Солженицын и Сахаров, которых «объединяло то, что оба они были жертвами репрессий», по своим политическим взглядам являлись антиподами. Солженицын и слышать не хотел ни о какой «конвергенции», поскольку для него Запад был не моделью для подражания, но примером, которого следовало избегать. Он считал, что бессильный, эгоистичный и коррумпированный западный мир не мог быть перспективным. Даже «интеллектуальная свобода» была для писателя скорее средством, нежели целью; она имела смысл, если только использовалась для достижения «высшей» цели. Для России он видел выход не в парламентской демократии и не в партиях, для него предпочтительнее была бы система «вне партий» или просто «без партий». В течение многих веков Россия жила в условиях авторитарного правления, и все было хорошо. Даже автократы «религиозных столетий» были достойны уважения, поскольку «чувствовали ответственность перед Богом и перед своей совестью». Высшим принципом должна быть «нация» — такой же живой и сложный организм, как отдельные люди, схожие между собой по своей «мистической природе», врожденной, неискусственной. Солженицын провозглашал себя врагом всякого интернационализма или космополитизма.
Диссидентское движение в СССР завоевало международное признание. В 1970 г. Солженицыну была присуждена Нобелевская премия в области литературы, в 1975 г. — Сахаров получил Нобелевскую премию мира. В 1987 г. лауреатом Нобелевской премии по литературе стал осужденный в 1964 г. за «злостное тунеядство», а затем в 1972 г. эмигрировавший в США диссидентствующий поэт Иосиф Бродский.
Диссиденты и правозащитники избрали и реализовали альтернативу — стать свободными гражданами в несвободной стране.

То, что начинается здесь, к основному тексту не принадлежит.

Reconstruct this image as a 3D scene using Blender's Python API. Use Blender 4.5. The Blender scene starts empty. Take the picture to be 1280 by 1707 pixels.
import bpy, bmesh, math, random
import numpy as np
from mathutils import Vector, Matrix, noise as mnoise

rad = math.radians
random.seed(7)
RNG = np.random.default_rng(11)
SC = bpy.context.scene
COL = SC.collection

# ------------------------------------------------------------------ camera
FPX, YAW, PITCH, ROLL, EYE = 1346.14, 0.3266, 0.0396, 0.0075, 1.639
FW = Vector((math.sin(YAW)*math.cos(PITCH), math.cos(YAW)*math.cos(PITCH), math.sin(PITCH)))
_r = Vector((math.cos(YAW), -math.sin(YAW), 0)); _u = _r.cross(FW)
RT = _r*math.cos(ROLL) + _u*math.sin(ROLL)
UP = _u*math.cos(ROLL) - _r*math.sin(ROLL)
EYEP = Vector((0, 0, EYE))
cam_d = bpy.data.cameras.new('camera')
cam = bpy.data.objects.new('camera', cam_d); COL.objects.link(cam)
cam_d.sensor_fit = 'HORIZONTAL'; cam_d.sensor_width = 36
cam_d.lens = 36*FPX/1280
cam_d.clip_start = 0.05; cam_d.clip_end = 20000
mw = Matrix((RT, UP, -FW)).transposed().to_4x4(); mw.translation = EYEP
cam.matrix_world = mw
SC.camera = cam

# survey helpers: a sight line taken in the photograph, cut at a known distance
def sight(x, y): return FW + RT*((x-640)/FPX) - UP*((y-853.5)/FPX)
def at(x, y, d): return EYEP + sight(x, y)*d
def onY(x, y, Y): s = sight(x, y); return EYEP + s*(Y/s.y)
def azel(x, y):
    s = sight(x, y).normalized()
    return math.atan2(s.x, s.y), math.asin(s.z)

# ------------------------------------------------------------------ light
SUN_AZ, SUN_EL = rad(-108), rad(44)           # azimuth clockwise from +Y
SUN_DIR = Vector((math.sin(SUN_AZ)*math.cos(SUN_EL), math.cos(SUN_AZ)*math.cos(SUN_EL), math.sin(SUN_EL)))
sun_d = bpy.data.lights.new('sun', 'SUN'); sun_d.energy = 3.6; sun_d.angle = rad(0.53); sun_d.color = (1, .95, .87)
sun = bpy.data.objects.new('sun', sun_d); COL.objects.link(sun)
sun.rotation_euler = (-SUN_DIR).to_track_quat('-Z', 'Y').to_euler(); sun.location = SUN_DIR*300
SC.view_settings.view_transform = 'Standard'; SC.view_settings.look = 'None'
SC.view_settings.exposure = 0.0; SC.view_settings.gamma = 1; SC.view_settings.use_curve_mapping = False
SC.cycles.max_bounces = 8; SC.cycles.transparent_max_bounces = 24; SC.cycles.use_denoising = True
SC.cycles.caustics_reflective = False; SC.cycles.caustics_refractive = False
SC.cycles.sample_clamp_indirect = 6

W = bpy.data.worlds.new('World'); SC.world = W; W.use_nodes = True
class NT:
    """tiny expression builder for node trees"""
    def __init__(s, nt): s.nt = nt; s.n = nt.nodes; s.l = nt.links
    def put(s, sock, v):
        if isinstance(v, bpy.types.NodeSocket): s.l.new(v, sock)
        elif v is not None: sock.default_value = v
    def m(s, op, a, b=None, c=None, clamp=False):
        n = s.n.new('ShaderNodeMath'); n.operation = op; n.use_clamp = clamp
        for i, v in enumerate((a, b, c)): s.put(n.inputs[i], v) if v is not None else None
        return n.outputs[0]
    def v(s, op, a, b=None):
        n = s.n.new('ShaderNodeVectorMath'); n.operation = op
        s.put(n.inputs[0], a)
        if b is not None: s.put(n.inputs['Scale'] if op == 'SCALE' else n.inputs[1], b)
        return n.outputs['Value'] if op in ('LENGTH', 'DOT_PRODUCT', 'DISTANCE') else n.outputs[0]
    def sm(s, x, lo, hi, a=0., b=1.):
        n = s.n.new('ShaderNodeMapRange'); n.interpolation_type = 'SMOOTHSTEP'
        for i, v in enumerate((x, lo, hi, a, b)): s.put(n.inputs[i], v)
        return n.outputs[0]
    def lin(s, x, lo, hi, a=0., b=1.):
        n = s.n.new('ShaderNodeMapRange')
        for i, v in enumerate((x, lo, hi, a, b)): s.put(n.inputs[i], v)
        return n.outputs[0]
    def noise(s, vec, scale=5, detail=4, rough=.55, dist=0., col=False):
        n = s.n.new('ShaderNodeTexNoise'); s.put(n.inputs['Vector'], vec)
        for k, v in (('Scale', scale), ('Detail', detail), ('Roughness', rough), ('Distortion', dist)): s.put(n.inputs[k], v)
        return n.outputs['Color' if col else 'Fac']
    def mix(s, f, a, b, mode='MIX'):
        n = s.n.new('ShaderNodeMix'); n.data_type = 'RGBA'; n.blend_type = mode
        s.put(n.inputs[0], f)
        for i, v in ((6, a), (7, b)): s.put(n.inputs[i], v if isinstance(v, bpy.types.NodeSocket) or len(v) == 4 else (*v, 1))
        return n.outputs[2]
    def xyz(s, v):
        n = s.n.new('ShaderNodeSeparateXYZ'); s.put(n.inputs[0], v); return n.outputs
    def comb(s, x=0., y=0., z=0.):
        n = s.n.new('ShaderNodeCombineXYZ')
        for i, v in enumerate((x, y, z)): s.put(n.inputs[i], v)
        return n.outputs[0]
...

Десятки сопротивлявшихся в 1960-е гг. превратились в сотни в 1970-е и изменили не только советскую ментальность, но и жизнь в 1980-е[219].
Так правозащитное и диссидентское движение создавало предпосылки новой общественной и нравственной ситуации. Идеи правового государства, самоценности личности; превалирование общечеловеческих ценностей над классовыми или национальными стали — задолго до перестройки — основой взглядов диссидентов. Р. Медведев утверждал, что «без этих людей, сохранивших свои прогрессивные убеждения, не был бы возможен новый идеологический поворот 1985–1990 годов».
К концу 70-х гг. диссидентское движение в СССР в основном было подавлено. Заместитель председателя КГБ генерал С. Цвигун громогласно заявил, что «маскировавшиеся под правозащитников» и «поборников демократии» антиобщественные элементы ныне разоблачены и обезврежены». Так закончилась борьба «теленка с дубом».
Однако, как показали последующие события, победа над диссидентством оказалась эфемерной. Горбачевская «перестройка» в полной мере выявила его значимость.
Оказалось, что открытая борьба нескольких сотен инакомыслящих при моральной и материальной поддержке Запада против пороков существовавшего режима власти вызывала сочувствие неизмеримо более широкого круга сограждан. Противостояние свидетельствовало о существенных противоречиях в обществе.
Политика гласности и другие перестроечные процессы изменили отношение власти к диссидентам. С получением свободы эмиграции многие из них выехали из страны, самиздатские издания стали действовать параллельно с государственными. Во второй половине 1980-х в СССР были освобождены последние отбывавшие наказание диссиденты. В декабре 1986 г. был возвращен из ссылки Сахаров. В 1989 в СССР впервые публикуется «Архипелаг ГУЛАГ». В августе 1990 г. было возвращено гражданство СССР Солженицыну, Орлову и другим бывшим диссидентам. Диссидентство как движение прекратило свое существование.
Диссиденты стремились изменить мозги людей, «разбудить» общество, а не свергать режим. Именно в этом они видели альтернативу режиму номенклатуры. Спуск государственного флага СССР 25 декабря 1991 г., если смотреть на это событие через призму диссидентства, означал, что на позиции движения перешли по существу главные силы бывшего партийного и государственного руководства. Они стали движущей силой номенклатурной революции 1991–1993 гг., которая обрушила здание «нерушимого Союза».